Et je vous propose un extrait, une courte histoire, celle du couteau turc :
« Marondeau pose le plateau et la théière et fait signe
à Hervé de s’asseoir. Après avoir servi, il s’assied à son tour.
– Maintenant, je vous raconte mon
histoire de couteau turc. Il faut absolument que vous entendiez cela.
– Je vous écoute.
– Il y a fort longtemps que je
suis antiquaire, je vous passe les détails d’une jeunesse turbulente mais
studieuse néanmoins. J’ai très vite décidé de me lancer dans le commerce d’antiquités
car cela me permettait de me promener à ma guise, d’aller à Paris et dans les
grandes villes de province pour m’approvisionner…
– Vous m’avez pourtant dit que
vous n’étiez jamais sorti de Saint-Lambaire…
– Si vous m’interrompez, je
risque de perdre le fil de mon histoire, mon cher ! Je ne suis que très
peu sorti de Saint-Lambaire intra muros et je ne suis jamais allé dans
les quartiers neufs.

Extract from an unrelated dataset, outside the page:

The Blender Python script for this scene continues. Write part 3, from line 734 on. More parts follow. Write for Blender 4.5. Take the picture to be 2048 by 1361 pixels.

Mais bien sûr, j’ai quand même visité l’Europe et la
France, je suis allé en Afrique et même en Asie. Les Etats-Unis d’Amérique ne
me manquent pas, c’est un pays trop récent, dirons-nous. Je reprends
donc : je devais trouver de la marchandise intéressante, je n’avais pas
une âme de brocanteur et je faisais les meilleures salles des ventes.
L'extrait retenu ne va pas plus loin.